La situation évolue favorablement,
quoique lentement. C'est une autre monde, dont il faut que je comprenne les règles,
un autre espace où les frontières du désordre et de l'ordre, du propre et du
sale, du convenant et de l'inconvenant ne passent pas par les mêmes règles
d'organisation qui régissent les maisons occidentales. J'ai trouvé ma place
dans ce gros bordel qu'est la ferme à mes yeux, un plateau de bambou où on laisse Nam
dormir sous une petite moustiquaire. Je la regarde, puis je me remets à mon
travail sur l'ordinateur. Vers trois heures de l'après-midi, le soleil a
tourné, il nous déloge, il tape vraiment fort, et malgré le ventilateur, c'est
irrespirable.
C'est le moment d'aller à
l'épicerie-bar-restaurant qui est à trois cent mètres de la ferme. Sans oublier
la casquette pour la traversée du cagnard. Ordinateur sous la main, car
l'épicerie-bar-restaurant a du wifi. Une petite connexion qui permet quand même
de remonter ses mails, voire de surfer un peu s'il n'y a pas trop de monde.
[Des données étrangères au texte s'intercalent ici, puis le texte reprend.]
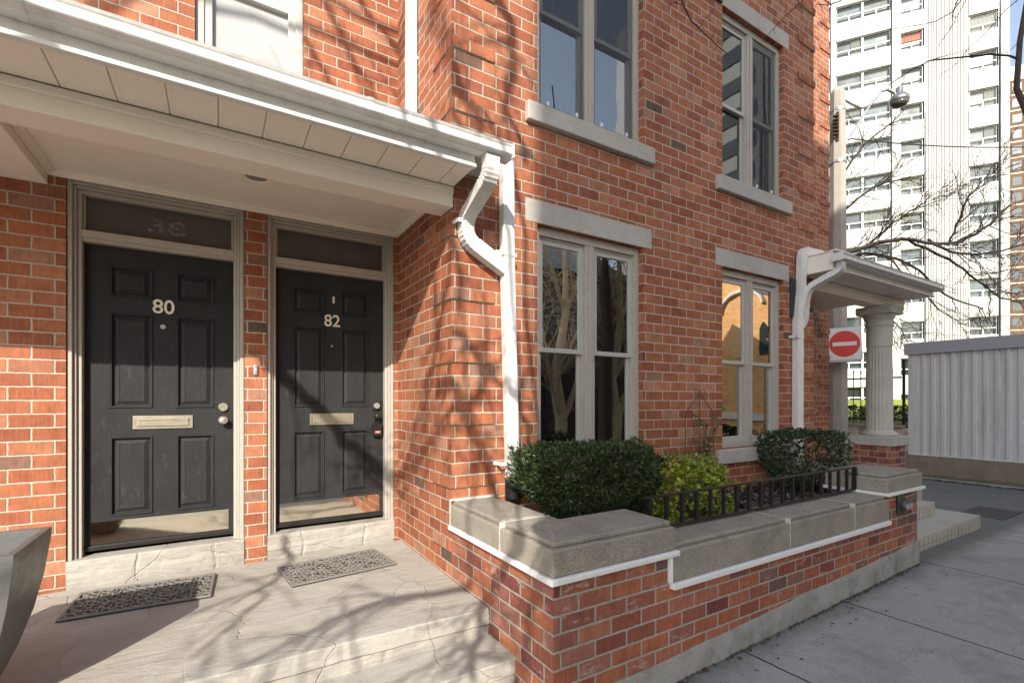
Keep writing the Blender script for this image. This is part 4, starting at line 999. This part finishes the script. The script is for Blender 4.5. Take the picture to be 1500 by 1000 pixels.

Quand je reviens, les chiens de la ferme n'aboient pas - ils n'ont jamais aboyé
depuis mon retour, ils m'ont reconnu du premier coup. L'un des bœufs vient me
renifler doucement. Je suis chez moi. Pour encore huit semaines.
J'ai donc pris mes
habitudes. Je descend l'ordinateur le matin et je l'installe en face de Nam,
que je peux ainsi surveiller. Dans la salle d'eau, je sais balancer expertement
la cuvette d'eau sous mes aisselles pour qu'elle nettoie d'un coup l'essentiel
du savon. Comme Fon fait une lessive tous les jours et qu'elle suspend le linge
à côté, je passe un bras dehors, j'attrape ce dont j'ai besoin : je vis sur
deux t-shirts et deux slips, avec parfois un changement de short, les jours de
fête.
Avec Fon, nous ne sortons
pas beaucoup. La campagne d'août est pourtant belle, et j'aime bien cette région,
malgré sa platitude. Surprise, la lumière n'a rien à voir avec ce voile gris
qui couvrait les paysages durant les autres mois. Elle est nette, saturée,
superbe. Le champ de riz en face de la ferme, d'un vert de crayon de couleur,
est magnifique.
A aucun moment je ne
m'ennuie. J'ai enregistrés quelques émissions sur France Culture avant mon
départ, et je peux les écouter sur mon smartphone avec mes nouveaux petits
écouteurs en blue tooth. Et j'ai acheté une liseuse - on ne dira pas à quel
point c'est pratique - sur laquelle je lis le gros livre de Pinker sur
l'évolution de la violence et de la sécurité au cours des siècles. C'est un
ouvrage qui devra faire partie des programmes scolaires dès qu'il sera traduit
en français. J'écris ce que j'ai à écrire, j'étudie ce que je dois étudier.
Tandis que les habitants de
la ferme me regardent utiliser mon électronique, impavides, Nam grandit en
beauté et en sagesse. Comme elle est calme ! Elle ouvre les yeux, essaye de
coordonner son regard, jette des coups d'œil de tous les côtés, fait une petite
grimace avant le faire fuser un long bruit annonciateur de tempête dans sa
couche. Le vingt-et-unième siècle est entré dans la ferme - et ce n'est pas du
silicium, c'est un gentil pâté de rose avec une touffe noire sur la tête.